§ To be done
Check the listing below line by line and report how many lines hold "None", with no other words.

____________

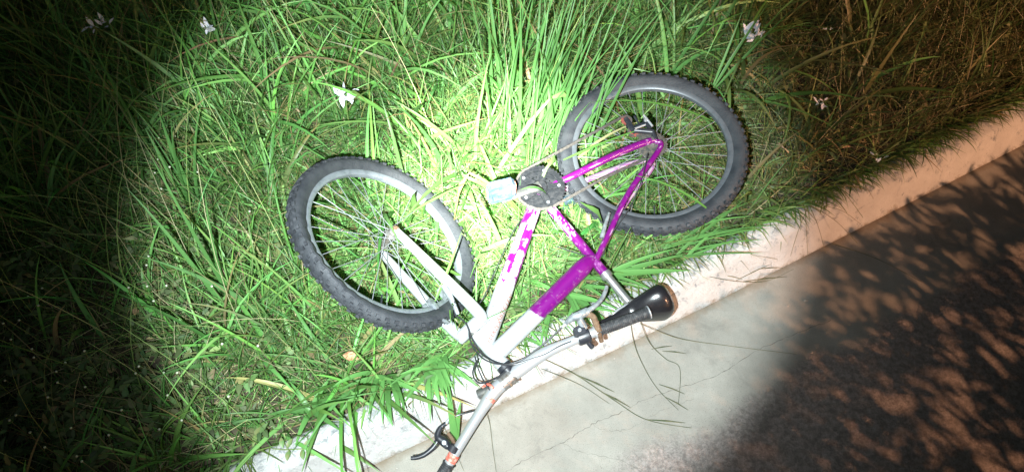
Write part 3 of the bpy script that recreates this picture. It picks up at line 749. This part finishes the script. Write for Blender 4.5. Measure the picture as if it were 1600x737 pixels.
def scatter(K, x0, x1, y0, y1, dmin=.165):
    x = rng.uniform(x0, x1, K); y = rng.uniform(y0, y1, K); k = kdist(x, y) > dmin; return x[k], y[k]
def greens(K, base=(.085, .24, .028), var=.35, yel=.25):
    c = np.array(base)[None, :]*np.exp(rng.normal(0, var, (K, 1)))
    t = rng.uniform(0, yel, (K, 1)); c = c*(1-t)+np.array([[.24, .30, .11]])*t
    d_ = (rng.uniform(0, 1, (K, 1)) < .07); c = np.where(d_, np.array([[.34, .29, .14]])*rng.uniform(.6, 1.2, (K, 1)), c)
    return np.clip(c*(1+rng.normal(0, .10, (K, 3))), .008, .55)
def smoothn(x, y, f, seed):
    return np.sin(x*f+seed)*np.cos(y*f*1.3+seed*2.1)+.5*np.sin(x*f*2.3-y*f*1.7+seed*3)
parts = []
# base points of the tufts; wide-bladed grass, medium, fine
def tuft_layer(K, x0, x1, y0, y1, per, Lr, wr, lean0, lean1, base, azdom=None, dens=None, segs=6, yel=.25, spread=.025, tall=None):
    x, y = scatter(K, x0, x1, y0, y1)
    px = proj(np.stack([x, y, np.full_like(x, .15)], -1))
    keep = np.ones(len(x), bool)
    if dens is not None: keep = rng.uniform(0, 1, len(x)) < dens(x, y, px)
    x, y, px = x[keep], y[keep], px[keep]; T = len(x)
    if T == 0: return
    x = np.repeat(x, per); y = np.repeat(y, per); K2 = len(x)
    taz = np.repeat(rng.uniform(0, 2*math.pi, T), per)
    x = x+rng.normal(0, spread, K2); y = y+rng.normal(0, spread, K2)
    ok = kdist(x, y) > .16; x, y, taz = x[ok], y[ok], taz[ok]; K2 = len(x)
    px = proj(np.stack([x, y, np.full_like(x, .15)], -1)); hull = in_hull(px)
    az = taz+rng.normal(0, 1.3, K2)
    Ln = rng.uniform(*Lr, K2); wd = rng.uniform(*wr, K2)
    if tall is not None: Ln = Ln*tall(x, y, px)
    th0 = rng.uniform(*lean0, K2); th1 = th0+rng.uniform(*lean1, K2)
    # pressed down under the bicycle
    pr = hull & (rng.uniform(0, 1, K2) < .89)
    th0 = np.where(pr, rng.uniform(.75, 1.30, K2), th0); th1 = np.where(pr, rng.uniform(1.35, 1.85, K2), th1); Ln = np.where(pr, np.minimum(Ln, .27)*rng.uniform(.6, 1, K2), Ln)
    # keep the blades from standing between lens and bicycle
    bz = soil_z(x, y)-.01
    near = (~hull) & in_hull(proj(np.stack([x+np.cos(az)*Ln*.5, y+np.sin(az)*Ln*.5, bz+Ln*.6], -1)))
    th0 = np.where(near, np.maximum(th0, .8), th0); th1 = np.where(near, np.maximum(th1, 1.45), th1); Ln = np.where(near, np.minimum(Ln, .30), Ln)
    top = in_hull(proj(np.stack([x, y, bz+Ln], -1))) & (~hull)
    Ln = np.where(top, np.minimum(Ln, .16), Ln)
    # overhanging blades near the kerb lean out over it
    kdv = kdist(x, y); over = (kdv < .24) & (rng.uniform(0, 1, K2) < .15)
    az = np.where(over, math.atan2(-dA.x, dA.y)+rng.normal(0, .7, K2), az); Ln = np.where(over, np.minimum(Ln, .2), Ln)
    # short cover at the right
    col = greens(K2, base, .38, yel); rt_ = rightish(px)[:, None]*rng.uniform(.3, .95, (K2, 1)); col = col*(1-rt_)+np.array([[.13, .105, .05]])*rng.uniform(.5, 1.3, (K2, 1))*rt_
    tip = np.where((rng.uniform(0, 1, K2) < .15)[:, None], np.array([[.30, .24, .09]]), col*1.1)
    v, q, c, P = blades(x, y, bz, az, Ln, wd, th0, th1, rng.uniform(.8, 2., K2), col, segs, .3, tip)
    parts.append((v, q, c))
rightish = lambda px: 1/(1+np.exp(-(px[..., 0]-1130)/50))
leftdark = lambda px: 1/(1+np.exp((px[..., 0]-190)/40))
lowleft = lambda px: 1/(1+np.exp(-(px[..., 1]-430)/30))/(1+np.exp((px[..., 0]-330)/40))
X0, X1, Y0, Y1 = -2.6, 3.0, .3, 4.2
tallf = lambda x, y, px: 1.12+.6*np.clip((y-1.75)/.7, 0, 1)-.3*rightish(px)-.4*lowleft(px)
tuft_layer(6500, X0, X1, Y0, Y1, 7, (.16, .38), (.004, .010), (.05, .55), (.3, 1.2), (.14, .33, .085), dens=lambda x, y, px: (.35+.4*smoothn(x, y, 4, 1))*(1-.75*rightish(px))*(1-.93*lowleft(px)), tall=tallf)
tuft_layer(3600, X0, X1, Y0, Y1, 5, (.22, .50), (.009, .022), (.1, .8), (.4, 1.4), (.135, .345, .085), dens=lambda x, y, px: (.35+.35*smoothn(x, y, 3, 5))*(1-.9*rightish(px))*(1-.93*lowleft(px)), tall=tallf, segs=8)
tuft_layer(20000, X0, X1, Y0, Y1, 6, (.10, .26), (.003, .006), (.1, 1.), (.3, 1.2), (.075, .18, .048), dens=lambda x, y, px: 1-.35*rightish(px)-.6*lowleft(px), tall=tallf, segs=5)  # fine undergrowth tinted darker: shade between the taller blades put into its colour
tuft_layer(2500, -9, 10, .3, 12, 6, (.2, .4), (.006, .014), (.1, .7), (.3, 1.2), (.08, .22, .03), dens=lambda x, y, px: ((x < X0) | (x > X1) | (y > Y1))*1., segs=4, spread=.06)
def overhang(K, Lr, wr, base):
    s_ = rng.uniform(-2.6, 4.5, K); P0 = [kpoint(a_, rng.uniform(.14, .19)) for a_ in s_]
    x = np.array([p.x for p in P0]); y = np.array([p.y for p in P0])
    cl_ = smoothn(x, y, 7, 3)+rng.normal(0, .35, K); px = proj(np.stack([x, y, np.full_like(x, .15)], -1))
    k_ = (cl_ > -.1)|(px[:, 0] > 1250); k_ &= (px[:, 0] > 1180)|(rng.uniform(0, 1, K) < .4); x, y = x[k_], y[k_]; K2 = len(x)
    az = math.atan2(-dA.x, dA.y)+rng.normal(0, .9, K2)
    col = greens(K2, base, .35, .5); v, q, c, P = blades(x, y, np.full(K2, .12), az, rng.uniform(*Lr, K2), rng.uniform(*wr, K2), rng.uniform(.5, 1.1, K2), rng.uniform(1.5, 2.0, K2), np.ones(K2), col, 5, .3, col*.9)
    parts.append((v, q, c))
overhang(4200, (.05, .15), (.003, .008), (.08, .17, .04))
stuff('grass', parts, M['leaf'], 'dense green grass blades growing along the kerb and around the bicycle', 'grass')
# dry stalks and thatch
parts2 = []
def thin(K, x0, x1, y0, y1, Lr, wr, l0, l1, cols, dens=None, z=0.):
    x, y = scatter(K, x0, x1, y0, y1, .2); px = proj(np.stack([x, y, np.full_like(x, .15)], -1))
    if dens is not None: k_ = rng.uniform(0, 1, len(x)) < dens(px); x, y, px = x[k_], y[k_], px[k_]
    K2 = len(x); hull = in_hull(px); az = rng.uniform(0, 2*math.pi, K2); Ln = rng.uniform(*Lr, K2); th0 = rng.uniform(*l0, K2); th1 = th0+rng.uniform(*l1, K2)
    th0 = np.where(hull, 1.35, th0); th1 = np.where(hull, 1.6, th1); Ln = np.where(hull, np.minimum(Ln, .28), Ln)
    bz = soil_z(x, y)+z
    near = (~hull) & in_hull(proj(np.stack([x+np.cos(az)*Ln*.6, y+np.sin(az)*Ln*.6, bz+Ln*.5], -1)))
    Ln = np.where(near, np.minimum(Ln, .16), Ln)
    top = in_hull(proj(np.stack([x, y, bz+Ln], -1))); Ln = np.where(top, np.minimum(Ln, .12), Ln)
    col = np.array(cols)[rng.integers(0, len(cols), K2)]*np.exp(rng.normal(0, .25, (K2, 1)))
    v, q, c, P = blades(x, y, bz, az, Ln, rng.uniform(*wr, K2), th0, th1, np.ones(K2)*1.2, col, 5, .4, None, 'stalk'); parts2.append((v, q, c)); return P
strawc = [(.34, .28, .15), (.42, .36, .22), (.24, .20, .10), (.30, .33, .14)]
thin(16000, X0, X1, Y0, Y1, (.06, .22), (.0015, .004), (1.2, 1.5), (0, .4), strawc, z=.005)
thin(3400, X0, X1, Y0, Y1, (.35, .8), (.002, .0036), (.05, .45), (.1, .7), [(.26, .30, .12), (.34, .32, .18), (.16, .24, .07)], dens=lambda px: .65-.45*rightish(px)-.4*lowleft(px))
thin(6000, X0, X1, Y0, Y1, (.12, .32), (.0015, .0045), (.3, 1.1), (.2, .9), strawc)
thin(5200, X0, X1, Y0, Y1, (.08, .26), (.002, .005), (.2, 1.3), (.2, 1.0), [(.20, .15, .08), (.28, .21, .12), (.14, .12, .05)], dens=lambda px: rightish(px))
stuff('dry_grass', parts2, M['straw'], 'thin straw coloured stalks and dead thatch among the green grass', 'dry grass')
# small-leaved weeds: pairs of little leaves on stems
def leafcloud(K, dens, ll, lw, hr, base, yel, per, narrow, seed):
    x, y = scatter(K, X0, X1, Y0, Y1, .2); px = proj(np.stack([x, y, np.full_like(x, .15)], -1))
    k_ = rng.uniform(0, 1, len(x)) < dens(px, x, y); x, y = x[k_], y[k_]; px = px[k_]; T = len(x); hull = in_hull(px)
    saz = rng.uniform(0, 2*math.pi, T); sl_ = rng.uniform(*hr, T)*np.where(hull, .45, 1); lean = rng.uniform(.2, 1.2, T)
    out = []
    bz = soil_z(x, y)
    for i in range(per):
        t = (i+1)/per; 
        for sgn in (-1, 1):
            bx = x+np.cos(saz)*np.sin(lean)*sl_*t; by = y+np.sin(saz)*np.sin(lean)*sl_*t; b_z = bz+np.cos(lean)*sl_*t
            az = saz+sgn*rng.uniform(.7, 1.5, T)+rng.normal(0, .3, T)
            col = greens(T, base, .3, yel)
            v, q, c, P = blades(bx, by, b_z, az, rng.uniform(*ll, T)*(1.15-.4*t), rng.uniform(*lw, T), rng.uniform(.7, 1.5, T), rng.uniform(1.3, 2.1, T), np.ones(T), col, 4, .25, None, 'leaf', rng.normal(0, .35, T)); out.append((v, q, c))
    col = greens(T, (.10, .15, .05), .3, .3)
    v, q, c, P = blades(x, y, bz, saz, sl_, np.full(T, .0022), lean, lean, np.ones(T), col, 3, .5, None, 'stalk', np.zeros(T)); out.append((v, q, c))
    return out
wl = leafcloud(5200, lambda px, x, y: .12+.75*rightish(px), (.022, .05), (.004, .009), (.05, .20), (.10, .105, .04), .35, 6, True, 1)
stuff('weeds', wl, M['leafweed'], 'low feathery weeds with small narrow leaves right of the rear wheel', 'weeds')
bl_ = leafcloud(7000, lambda px, x, y: .10+.9*lowleft(px)+.3*leftdark(px), (.028, .055), (.012, .022), (.06, .20), (.10, .15, .06), .3, 4, False, 2)
stuff('ground_cover', bl_, M['leafweed'], 'oval leaved ground cover in the dark lower left corner', 'ground cover')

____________

§ Solution to this task
11